Tout mon amour
- Par hervegautier
- Le 06/05/2023
- Dans Laurent Mauvignier
- 0 commentaire
N°1744 – Mai 2023
Tout mon amour– Laurent Mauvignier – Les éditions de Minuit.
Ici il s’agit d’une pièce de théâtre assez particulière , à la mise en scène dépouillée, faite de peu de décor, de jeux de lumières avec une prédilection pour le noir, la couleur du costume du père, celle de la mère au début mais aussi un jeu sur la symbolique des vêtements de chacun et notamment le rouge vif, celui des robes de la mère et de la fille, de son cosmétique. Les dialogues sont hésitants, parfois faits de non-dits, de silences et de soliloques, comme ce qu’ils avaient à dire était impossible à formuler, la progression de l’intrigue est assez lente de l’intrigue, les personnages sans nom, juste individualisés par leur place dans la famille (le père, la mère...qu’une seule lettre résume). Seule la fille a un prénom, Élisa. Ils semblent s’ignorer entre eux et quand ils se parlent, les dialogues sont peu apaisés, parfois violents, parce que ce qu’ils évoquent appartient à un lourd passé que personne ne peut oublier, les vivants parlent aux morts, les absents imposent leur présence, leur attitude les uns par rapport aux autres indique les qualité de leurs relations personnelles entre eux, leurs oppositions. Certains semblent régler des comptes qu’ils n’ont pas su solder de leur vivant. Cette pièce est la première de Laurent Mauvignier qui nous avait habitué dans ses différents romans à une écriture plus fluide et poétique.

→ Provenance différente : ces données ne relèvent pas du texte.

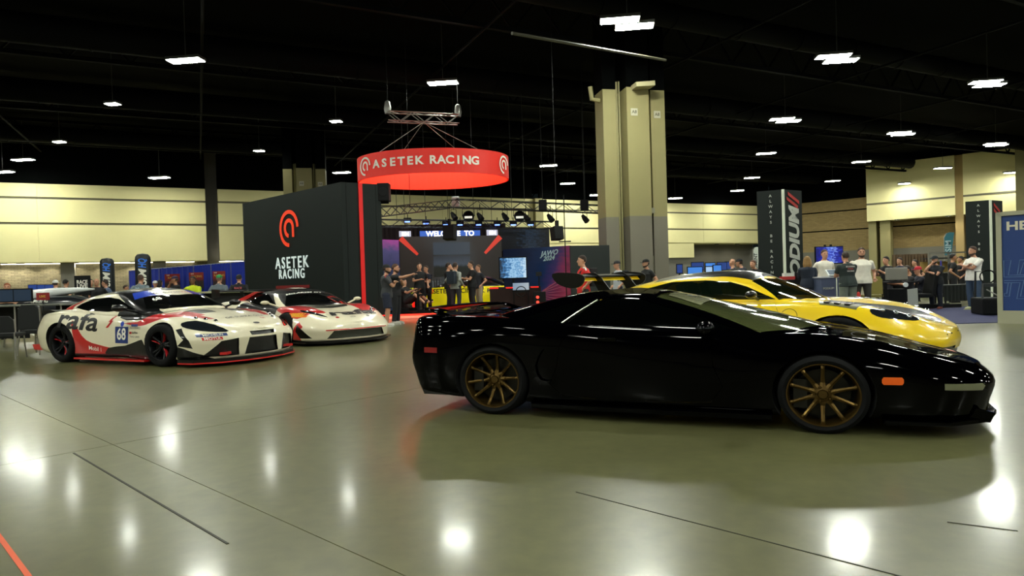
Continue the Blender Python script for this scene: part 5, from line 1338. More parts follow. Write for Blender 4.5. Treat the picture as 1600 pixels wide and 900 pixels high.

Le Grand-père vient d’être enterré, son fils (Le père) a assisté aux obsèques avec son épouse (La mère) en l’absence de leur fils (Le fils) et d’un oncle qu’on ne verra pas. Tous ont envie d’expédier les formalités de la succession peut-être pour vendre la maison qui porte en elle trop de souvenirs. Intervient une fille Elsa dont on découvre qu’elle a disparu dans un bois dix ans plus tôt. S’engage entre eux une conversation hachée, faite de regrets, de remords, de souvenirs mal digérés, de querelles non réglées, de colères rentrées où l’urgence le dispute à l’hésitation, ou attendre devient la règle. La maison de famille qui sert d’ environnement et qui, petit à petit devient elle-même un personnage.
Je ne sais pas si j’ai bien compris mais Elsa qui revient et que la mère ne veut pas voir, pose le problème. C’est une petite fille de six ans, c’est à dire innocente et incapable de réagir face aux décisions des adultes qu’on a éloigné de sa famille parce qu’elle y était devenue un élément indésirable et parce qu’on voulait favoriser le fils qu’ainsi on surprotège. C’est la mère, castratrice et dominatrice qui est responsable de tout cela parce qu’elle en a décidé ainsi et qui déplore l’évolution de ce fils qui un jour tombera sous l’influence d’une jeune-fille qui le soustraira à son influence.
L’auteur nous replonge dans les vieilles querelles de famille, la solitude, le fossé entre parents et enfants, le favoritisme au sein d’une même famille qui crée des injustices dans la fratrie, la culpabilité, les secrets enfouis au fond de la mémoire, les souvenirs oubliés mais qui peu à peu reviennent, ressassés à devenir obsessionnels, une volonté de se faire mal pour mieux goûter une forme peut-être illusoire de rédemption. L’opposition entre la mère et Elsa est constante et on sent un désir de vengeance chez cette dernière, tandis que la mère, responsable de tout cela, cherche à se donner de bonnes raisons d’avoir agi ainsi et même se pose en victime. La fuite de cette maison chargée de souvenirs malsains est une façon de les nier.